#### What to produce
Both the line containing "Write part 5" and the line containing "b0 = (1110, 1250, .80);" are to be reproduced exactly, along with every line between them, and nothing more.

#### Data for this task
'''

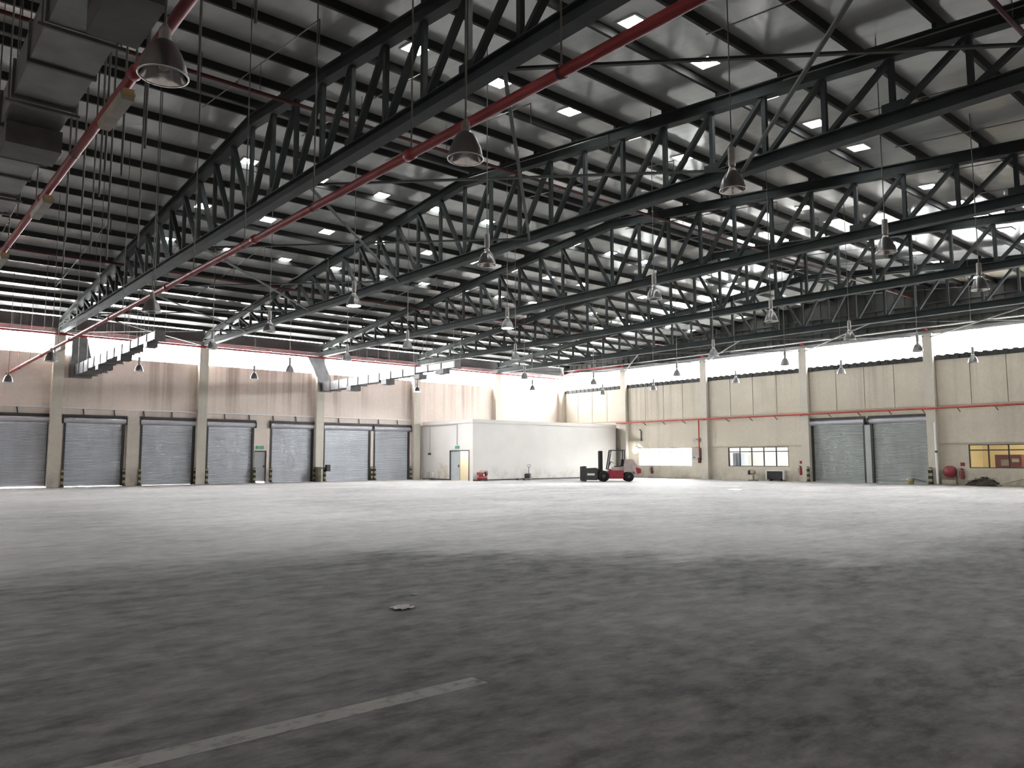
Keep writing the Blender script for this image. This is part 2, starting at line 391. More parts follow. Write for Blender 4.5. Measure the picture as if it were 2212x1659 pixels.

'''
'''

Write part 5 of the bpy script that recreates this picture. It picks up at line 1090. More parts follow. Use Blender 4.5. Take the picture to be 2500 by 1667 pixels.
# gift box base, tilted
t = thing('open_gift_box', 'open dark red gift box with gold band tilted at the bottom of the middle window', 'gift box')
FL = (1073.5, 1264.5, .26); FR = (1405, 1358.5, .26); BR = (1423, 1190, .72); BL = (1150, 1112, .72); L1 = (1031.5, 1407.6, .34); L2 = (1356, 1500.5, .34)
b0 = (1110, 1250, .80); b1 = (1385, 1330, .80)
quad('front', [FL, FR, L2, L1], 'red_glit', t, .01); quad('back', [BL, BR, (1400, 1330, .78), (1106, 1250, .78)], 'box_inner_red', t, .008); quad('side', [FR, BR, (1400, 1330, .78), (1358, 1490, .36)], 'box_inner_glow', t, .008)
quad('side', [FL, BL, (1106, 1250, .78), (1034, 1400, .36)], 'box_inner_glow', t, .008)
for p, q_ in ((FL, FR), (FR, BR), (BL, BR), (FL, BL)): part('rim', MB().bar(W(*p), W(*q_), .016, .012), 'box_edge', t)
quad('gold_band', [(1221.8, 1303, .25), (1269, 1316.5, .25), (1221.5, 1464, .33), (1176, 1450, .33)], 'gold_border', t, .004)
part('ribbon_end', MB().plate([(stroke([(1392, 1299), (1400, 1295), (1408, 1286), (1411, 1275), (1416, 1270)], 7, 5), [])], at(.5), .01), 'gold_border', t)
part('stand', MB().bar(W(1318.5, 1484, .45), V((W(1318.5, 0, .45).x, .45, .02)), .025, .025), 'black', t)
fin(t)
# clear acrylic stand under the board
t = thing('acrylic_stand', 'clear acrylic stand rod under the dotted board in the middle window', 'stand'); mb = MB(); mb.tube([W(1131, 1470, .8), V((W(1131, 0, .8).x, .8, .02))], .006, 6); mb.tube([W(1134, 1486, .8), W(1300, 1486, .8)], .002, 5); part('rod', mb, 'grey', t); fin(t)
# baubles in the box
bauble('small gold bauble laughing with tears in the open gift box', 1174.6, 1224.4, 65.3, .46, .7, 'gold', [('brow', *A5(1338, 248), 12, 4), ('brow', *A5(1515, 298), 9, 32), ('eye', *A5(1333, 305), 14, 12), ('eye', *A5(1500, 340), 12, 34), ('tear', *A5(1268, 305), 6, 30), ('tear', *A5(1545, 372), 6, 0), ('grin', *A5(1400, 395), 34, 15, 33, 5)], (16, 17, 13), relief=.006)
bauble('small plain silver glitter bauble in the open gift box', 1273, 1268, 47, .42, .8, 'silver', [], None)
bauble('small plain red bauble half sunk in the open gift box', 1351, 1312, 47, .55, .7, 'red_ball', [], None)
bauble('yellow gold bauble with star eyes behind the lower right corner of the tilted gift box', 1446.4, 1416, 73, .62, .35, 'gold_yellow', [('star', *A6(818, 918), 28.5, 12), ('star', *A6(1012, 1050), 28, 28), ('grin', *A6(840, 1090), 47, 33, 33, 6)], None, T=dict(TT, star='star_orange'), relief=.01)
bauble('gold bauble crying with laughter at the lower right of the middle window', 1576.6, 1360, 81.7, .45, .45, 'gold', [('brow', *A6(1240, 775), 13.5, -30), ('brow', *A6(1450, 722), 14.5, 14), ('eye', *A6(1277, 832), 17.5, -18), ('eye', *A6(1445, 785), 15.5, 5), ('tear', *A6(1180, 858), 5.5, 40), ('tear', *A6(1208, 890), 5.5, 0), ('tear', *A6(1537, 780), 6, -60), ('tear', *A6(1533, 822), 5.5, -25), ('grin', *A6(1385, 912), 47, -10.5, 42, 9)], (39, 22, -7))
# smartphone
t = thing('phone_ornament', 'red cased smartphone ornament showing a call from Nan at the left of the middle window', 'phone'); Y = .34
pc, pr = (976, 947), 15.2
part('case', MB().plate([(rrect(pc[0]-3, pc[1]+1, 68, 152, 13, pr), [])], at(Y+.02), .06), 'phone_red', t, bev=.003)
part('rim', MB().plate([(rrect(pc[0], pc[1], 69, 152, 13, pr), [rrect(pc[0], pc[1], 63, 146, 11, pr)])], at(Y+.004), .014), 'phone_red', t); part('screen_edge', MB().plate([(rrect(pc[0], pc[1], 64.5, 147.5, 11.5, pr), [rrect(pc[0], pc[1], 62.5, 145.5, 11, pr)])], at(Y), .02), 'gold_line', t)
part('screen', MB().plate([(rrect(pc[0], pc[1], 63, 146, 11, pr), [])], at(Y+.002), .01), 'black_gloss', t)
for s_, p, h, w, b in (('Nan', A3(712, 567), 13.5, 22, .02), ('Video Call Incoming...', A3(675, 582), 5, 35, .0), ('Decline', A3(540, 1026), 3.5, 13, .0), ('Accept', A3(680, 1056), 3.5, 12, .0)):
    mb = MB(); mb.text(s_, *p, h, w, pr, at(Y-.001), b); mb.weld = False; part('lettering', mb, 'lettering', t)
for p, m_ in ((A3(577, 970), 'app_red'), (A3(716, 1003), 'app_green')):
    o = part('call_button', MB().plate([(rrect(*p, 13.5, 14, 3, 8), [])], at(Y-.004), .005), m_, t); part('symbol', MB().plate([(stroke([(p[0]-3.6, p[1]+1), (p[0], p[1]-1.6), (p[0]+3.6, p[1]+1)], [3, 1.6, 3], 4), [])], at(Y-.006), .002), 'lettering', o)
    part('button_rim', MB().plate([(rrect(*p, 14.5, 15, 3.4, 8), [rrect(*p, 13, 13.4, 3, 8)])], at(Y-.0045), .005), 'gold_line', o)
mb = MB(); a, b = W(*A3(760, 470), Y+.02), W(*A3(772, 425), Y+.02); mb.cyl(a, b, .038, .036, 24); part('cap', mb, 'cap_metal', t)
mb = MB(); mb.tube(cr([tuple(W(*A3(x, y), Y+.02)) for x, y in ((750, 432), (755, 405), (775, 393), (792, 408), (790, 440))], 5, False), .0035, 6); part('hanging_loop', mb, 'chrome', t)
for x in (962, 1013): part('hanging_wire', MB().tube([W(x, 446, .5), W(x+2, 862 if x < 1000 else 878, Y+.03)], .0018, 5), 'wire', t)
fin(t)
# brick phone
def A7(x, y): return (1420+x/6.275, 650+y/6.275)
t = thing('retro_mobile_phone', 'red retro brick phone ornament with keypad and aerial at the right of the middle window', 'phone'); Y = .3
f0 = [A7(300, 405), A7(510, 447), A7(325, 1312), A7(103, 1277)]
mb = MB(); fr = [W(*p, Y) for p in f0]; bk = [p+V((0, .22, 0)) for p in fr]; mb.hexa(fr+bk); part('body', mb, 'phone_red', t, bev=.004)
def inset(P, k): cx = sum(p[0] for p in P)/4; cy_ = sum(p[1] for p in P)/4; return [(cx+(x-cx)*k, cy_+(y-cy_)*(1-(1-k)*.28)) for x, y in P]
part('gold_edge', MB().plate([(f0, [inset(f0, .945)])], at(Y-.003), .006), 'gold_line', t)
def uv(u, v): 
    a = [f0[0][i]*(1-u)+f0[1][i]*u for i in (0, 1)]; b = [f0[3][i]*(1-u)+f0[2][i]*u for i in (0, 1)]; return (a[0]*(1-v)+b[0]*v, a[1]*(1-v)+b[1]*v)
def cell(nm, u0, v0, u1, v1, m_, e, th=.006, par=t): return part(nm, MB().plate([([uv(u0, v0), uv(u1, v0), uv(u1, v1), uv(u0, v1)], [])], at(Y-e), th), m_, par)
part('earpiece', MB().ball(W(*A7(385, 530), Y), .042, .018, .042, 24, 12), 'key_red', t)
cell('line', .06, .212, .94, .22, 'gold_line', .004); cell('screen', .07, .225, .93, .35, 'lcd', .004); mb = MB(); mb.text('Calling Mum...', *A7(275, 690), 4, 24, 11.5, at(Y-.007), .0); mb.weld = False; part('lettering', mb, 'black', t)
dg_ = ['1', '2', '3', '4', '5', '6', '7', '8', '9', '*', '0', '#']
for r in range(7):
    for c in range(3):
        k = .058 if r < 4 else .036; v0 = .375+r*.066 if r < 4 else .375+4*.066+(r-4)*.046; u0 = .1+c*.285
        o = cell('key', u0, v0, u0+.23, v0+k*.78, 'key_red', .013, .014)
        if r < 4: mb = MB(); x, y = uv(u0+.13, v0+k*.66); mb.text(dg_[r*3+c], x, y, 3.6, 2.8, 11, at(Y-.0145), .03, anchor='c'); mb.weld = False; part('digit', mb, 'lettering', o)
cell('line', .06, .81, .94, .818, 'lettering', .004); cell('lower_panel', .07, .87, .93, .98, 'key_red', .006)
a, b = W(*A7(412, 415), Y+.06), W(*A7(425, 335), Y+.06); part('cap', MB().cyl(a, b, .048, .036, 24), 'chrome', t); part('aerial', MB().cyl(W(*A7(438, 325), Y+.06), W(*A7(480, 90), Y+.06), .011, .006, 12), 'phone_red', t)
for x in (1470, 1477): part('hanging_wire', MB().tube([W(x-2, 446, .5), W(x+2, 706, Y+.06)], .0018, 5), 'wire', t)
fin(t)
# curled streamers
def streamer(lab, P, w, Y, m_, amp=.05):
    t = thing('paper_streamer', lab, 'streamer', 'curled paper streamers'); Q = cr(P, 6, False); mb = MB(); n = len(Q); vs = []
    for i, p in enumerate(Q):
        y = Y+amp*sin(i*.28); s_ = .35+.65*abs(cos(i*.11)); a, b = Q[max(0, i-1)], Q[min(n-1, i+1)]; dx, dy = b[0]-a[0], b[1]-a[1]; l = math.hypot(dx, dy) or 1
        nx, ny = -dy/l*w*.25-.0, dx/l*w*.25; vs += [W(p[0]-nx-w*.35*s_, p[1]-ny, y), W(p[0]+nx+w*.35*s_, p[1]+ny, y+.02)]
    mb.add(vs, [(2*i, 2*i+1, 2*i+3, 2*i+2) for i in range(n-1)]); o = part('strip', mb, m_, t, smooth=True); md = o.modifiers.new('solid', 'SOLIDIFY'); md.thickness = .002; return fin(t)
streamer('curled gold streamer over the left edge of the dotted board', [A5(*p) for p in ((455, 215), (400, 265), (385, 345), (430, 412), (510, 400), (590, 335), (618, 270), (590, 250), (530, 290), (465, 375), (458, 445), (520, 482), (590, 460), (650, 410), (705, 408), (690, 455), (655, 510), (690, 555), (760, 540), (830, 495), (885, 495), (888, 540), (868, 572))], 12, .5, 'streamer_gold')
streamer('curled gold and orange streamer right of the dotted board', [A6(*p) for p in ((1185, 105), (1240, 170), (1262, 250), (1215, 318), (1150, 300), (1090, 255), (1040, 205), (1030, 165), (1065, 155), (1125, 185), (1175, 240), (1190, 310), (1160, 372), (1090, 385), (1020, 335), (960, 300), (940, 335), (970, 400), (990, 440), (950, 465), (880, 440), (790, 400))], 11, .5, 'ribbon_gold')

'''
'''

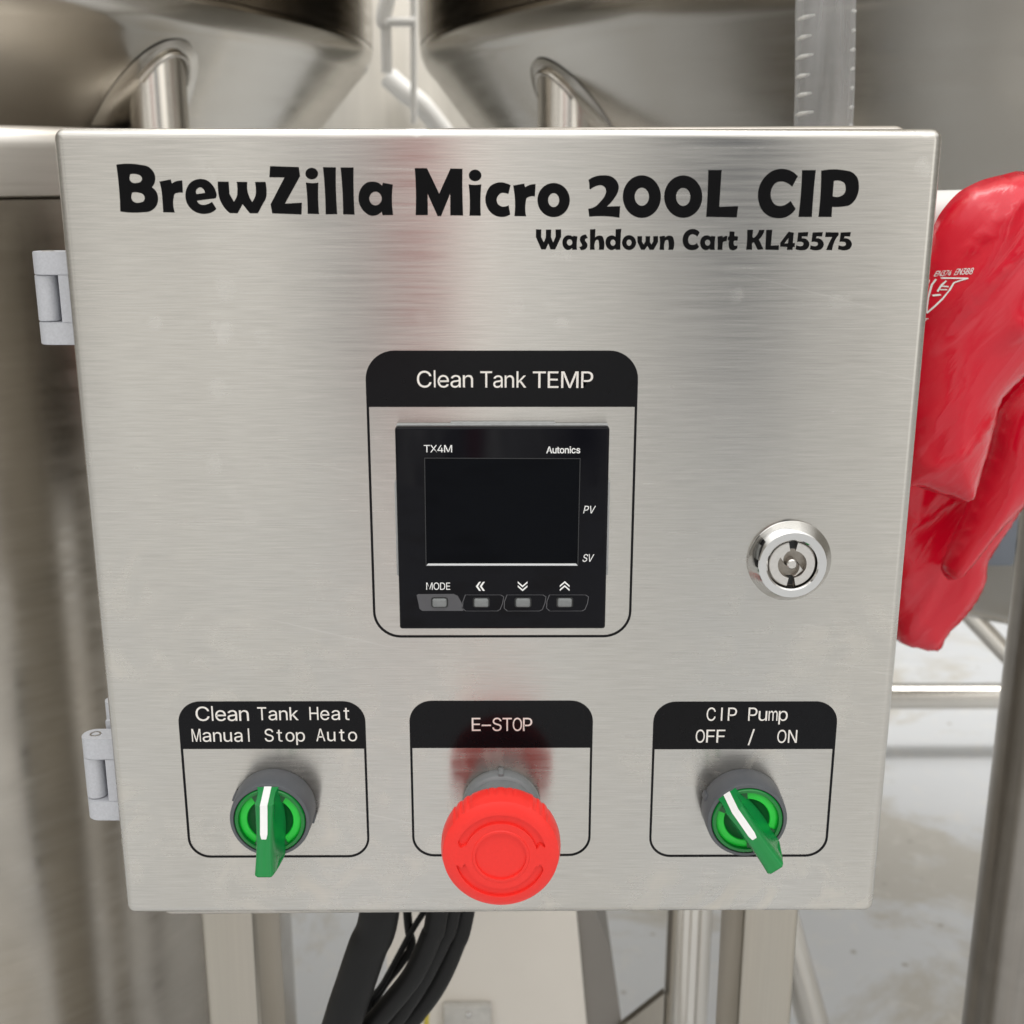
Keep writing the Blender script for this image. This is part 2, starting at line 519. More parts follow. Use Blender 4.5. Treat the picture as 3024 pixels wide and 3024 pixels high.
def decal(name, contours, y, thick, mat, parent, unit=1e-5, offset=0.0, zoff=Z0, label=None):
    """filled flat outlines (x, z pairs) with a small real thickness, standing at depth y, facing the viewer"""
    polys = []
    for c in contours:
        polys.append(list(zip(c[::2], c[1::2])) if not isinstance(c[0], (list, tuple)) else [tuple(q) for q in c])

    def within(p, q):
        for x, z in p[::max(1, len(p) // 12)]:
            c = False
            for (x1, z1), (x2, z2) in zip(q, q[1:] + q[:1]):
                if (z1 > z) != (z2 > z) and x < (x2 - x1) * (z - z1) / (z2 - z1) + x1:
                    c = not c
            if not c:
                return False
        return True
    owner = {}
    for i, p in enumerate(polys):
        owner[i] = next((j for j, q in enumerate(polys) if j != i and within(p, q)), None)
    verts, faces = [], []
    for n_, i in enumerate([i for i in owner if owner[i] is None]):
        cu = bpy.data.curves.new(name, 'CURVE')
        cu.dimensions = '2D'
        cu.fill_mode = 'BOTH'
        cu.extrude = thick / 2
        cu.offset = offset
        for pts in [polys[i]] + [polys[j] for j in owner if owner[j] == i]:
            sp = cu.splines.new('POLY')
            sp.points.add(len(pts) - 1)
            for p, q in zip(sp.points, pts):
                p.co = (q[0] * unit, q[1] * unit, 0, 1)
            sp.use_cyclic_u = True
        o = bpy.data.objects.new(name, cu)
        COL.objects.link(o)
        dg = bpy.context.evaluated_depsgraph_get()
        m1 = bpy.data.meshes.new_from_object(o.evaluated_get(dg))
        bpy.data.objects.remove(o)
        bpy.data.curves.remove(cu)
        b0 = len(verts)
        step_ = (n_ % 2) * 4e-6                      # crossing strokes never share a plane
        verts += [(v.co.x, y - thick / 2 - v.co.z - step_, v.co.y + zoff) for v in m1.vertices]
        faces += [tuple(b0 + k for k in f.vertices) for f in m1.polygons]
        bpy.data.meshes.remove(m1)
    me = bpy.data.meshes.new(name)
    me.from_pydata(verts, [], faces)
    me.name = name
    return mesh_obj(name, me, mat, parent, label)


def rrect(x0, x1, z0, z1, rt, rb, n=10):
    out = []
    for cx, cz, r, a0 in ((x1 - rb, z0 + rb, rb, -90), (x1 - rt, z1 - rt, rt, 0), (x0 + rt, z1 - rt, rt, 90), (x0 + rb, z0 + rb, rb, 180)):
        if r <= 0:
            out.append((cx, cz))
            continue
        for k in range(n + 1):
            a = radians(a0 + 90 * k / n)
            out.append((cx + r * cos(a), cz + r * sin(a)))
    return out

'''

#### Completed exercise
Write part 5 of the bpy script that recreates this picture. It picks up at line 1090. More parts follow. Use Blender 4.5. Take the picture to be 2500 by 1667 pixels.
# gift box base, tilted
t = thing('open_gift_box', 'open dark red gift box with gold band tilted at the bottom of the middle window', 'gift box')
FL = (1073.5, 1264.5, .26); FR = (1405, 1358.5, .26); BR = (1423, 1190, .72); BL = (1150, 1112, .72); L1 = (1031.5, 1407.6, .34); L2 = (1356, 1500.5, .34)
b0 = (1110, 1250, .80); b1 = (1385, 1330, .80)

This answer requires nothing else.